Friday, February 19, 2016

What Eva Perón would say to Mauricio Macri's anti-worker politices in Argentina today


(To the right, Eva and Juan Perón)

Eva Perón described the challenge facing her fellow Argentinians more than sixty years ago in ways that could still apply today. “What is happening to our people is a drama, an authentic and extraordinary drama for the ownership of life,” wrote the nearly mythic wife of Argentine leader Juan Perón in her posthumously published book Mi mensaje (My Message), “ … of happiness … of the pure and simple well-being that my people have been dreaming about since the beginning of history.”

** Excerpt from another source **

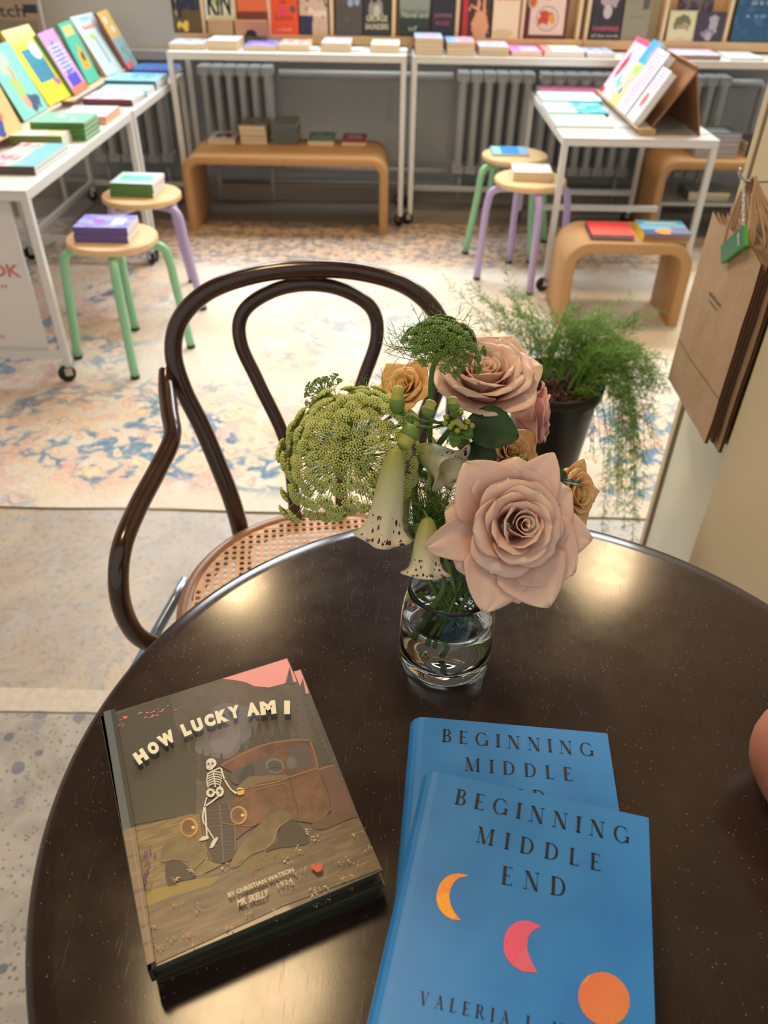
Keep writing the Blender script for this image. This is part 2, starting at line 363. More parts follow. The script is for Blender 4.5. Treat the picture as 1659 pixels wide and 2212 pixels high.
# pipes and radiators on the back wall
def radiator(x0, n, pitch, zt, zb, label, y=4.495):
    e=empty('radiator',(x0,y,0),0,label,'radiator','cast iron radiators along the back wall')
    for k in range(n):
        b=MB(); x=k*pitch+pitch/2; w=pitch*0.30
        for dy in(-0.045,0.045):
            b.tube([(x,dy,zb+0.03),(x,dy,zt-0.03)],w,8)
        b.box(x-pitch*0.46,x+pitch*0.46,-0.055,0.055,zt-0.045,zt); b.box(x-pitch*0.46,x+pitch*0.46,-0.055,0.055,zb,zb+0.045)
        b.build('radiator_section',rad_m,e,smooth=False,bevel=0.006)
    for z in (zt-0.025,zb+0.02):
        b=MB(); b.tube([(0.0,0,z),(n*pitch,0,z)],0.012,8); b.build('manifold',rad_m,e,True)
    for x in(pitch*0.7,n*pitch-pitch*0.7):
        b=MB(); b.tube([(x,0,zb+0.002),(x,0,0.0)],0.012,8); b.build('foot',rad_m,e,True)
    return e
radiator(-1.62,6,0.072,0.655,0.20,'grey cast iron radiator behind the left display tables')
radiator(-1.01,6,0.064,0.665,0.20,'grey cast iron radiator behind the left end of the long rattan bench')
radiator(0.31,6,0.066,0.655,0.17,'grey cast iron radiator right of the touching pair of white table legs')
radiator(0.73,8,0.066,0.655,0.17,'grey cast iron radiator behind the two stools on the right')
radiator(1.30,6,0.066,0.655,0.17,'grey cast iron radiator behind the right hand book easel')
def pipe(pts,r,label):
    b=MB(); b.tube(pts,r,10); o=b.build('heating_pipe',rad_m,None,True); tag(o,label,'pipe','heating pipes on the back wall')
pipe([(-0.60,4.50,0.628),(0.29,4.50,0.628)],0.02,'upper grey heating pipe running between the two middle radiators')
pipe([(-0.60,4.52,0.165),(0.29,4.52,0.165)],0.016,'lower grey heating pipe seen beneath the long rattan bench')
pipe([(1.70,4.50,0.62),(1.86,4.50,0.62),(1.88,4.50,0.60),(1.88,4.50,0.40),(1.90,4.50,0.38),(2.4,4.50,0.38)],0.02,'bent grey heating pipe beside the radiator at the right end')

# ------------------------------------------------------------ lamps over the table
def lamp(x,y,z,r,power,label):
    e=empty('ceiling_lamp',(x,y,z),0,label,'lamp','warm ceiling lamps')
    b=MB(); b.revolve([(0.001,0.16),(r*0.35,0.15),(r*0.8,0.1),(r*1.08,0.0),(r*1.06,-0.004),(r*0.78,0.09),(r*0.3,0.13),(0.001,0.14)],32); b.build('lamp_shade',mat('lamp_shade_metal',(60,55,50),0.4),e,True)
    b=MB(); b.tube([(0,0,0.16),(0,0,3.3-z)],0.006,6); b.build('cord',black_r,e,True)
    l=bpy.data.lights.new('lamp_light','AREA'); l.shape='DISK'; l.size=r*2; l.energy=power; l.color=(1.0,0.70,0.38)
    o=bpy.data.objects.new('lamp_light',l); C.objects.link(o); o.parent=e; o.location=(0,0,0.02)
lamp(1.27,3.30,3.0,0.19,30,'warm pendant lamp over the right side of the shop')
lamp(-0.82,3.00,2.95,0.15,17,'warm pendant lamp over the left side of the shop')
lamp(-0.44,0.98,2.8,0.26,21,'warm pendant lamp above the near side of the round table')

# ------------------------------------------------------------ racks, stools, benches
def caster(e, x, y, top, rz=0.4, r=0.029):
    b=MB(); M=Matrix.Translation((x,y,0))@Matrix.Rotation(rz,4,'Z')
    b.revolve([(0.0,top),(0.014,top),(0.016,top-0.006),(0.008,top-0.012),(0.0,top-0.012)],16,c=(x,y,0))
    for s in(-1,1): b.box(-0.016,0.008,s*0.013-0.0010,s*0.013+0.0010,r-.004,top-0.010,0,M)
    f=b.build('caster_fork',steel,e,False)
    w=MB(); c=M@V((-0.012,0,r)); ax=(M.to_3x3()@V((0,1,0)))
    w.revolve([(0.001,-0.009),(r-0.004,-0.009),(r,-0.006),(r,0.006),(r-0.004,0.009),(0.001,0.009)],24,c=c,axis=ax)
    w.build('wheel',black_r,f,True)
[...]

Later in her book, she declares, “All the people have to do is decide that we are the masters of our own destiny.”

Labor South has been following the unfolding “drama” in Argentina since last November, when voters went to the polls to choose between the Perónist Daniel Scioli and the neo-liberal Mauricio Macri for president. Twelve years of Kirchnerismo—the pro-worker, neo-Perónism of the late Néstor Kirchner and his wife Cristina—were coming to an end, and the election was key to the future of Argentina.

Macri won the election, and now just three months later, people are in the streets demonstrating against the resumption of neo-liberal “austerity” principles that helped ruin the Argentine economy in 2001 and which are still wreaking havoc in Greece and other European economies. It’s the same old free-trade-at-all-costs, corporate-worshipping philosophy that further enriches the rich at the expense of working people.

According to labor leaders in Argentina, Macri has overseen a 500 percent hike in electricity rates and a 10-to-15 percent decline in wage purchasing power. Some 40,000 public and private workers have been fired or seen their jobs discontinued since Macri took over in December.

Half of the 22,500 now-jobless workers in the private sector had construction jobs.

Macri has even cracked down on demonstrations as seen with a recent police confrontation with young demonstrators in Bajo Flores. Reports say 11 were injured, including young children.

Macri, former mayor of Buenos Aires, has vowed to restructure the nation’s finances to meet its indebtedness to international lenders, and, of course, the neo-liberal mantra for meeting such goals calls for reduced government programs and, in turn, reduced worker wages and benefits as well as resistance to the unions that try to protect those wages and benefits.

The pro-worker spirit within the complex legacy of Perónism is still alive and well in Argentina, however. Most of the country’s governors as well as majorities in both houses of its Congress are not in Macri’s camp or that of his so-called “Cambiemos” (“Let’s Change”) coalition. More importantly, Perónism still lives in the streets of Buenos Aires and the country as a whole.

“Perón taught us that the people’s happiness comes first, that a country cannot be made great if its people are not comfortable,” Eva Perón wrote so many years ago.

Those words still live, just as the spirits of Eva and her husband also do.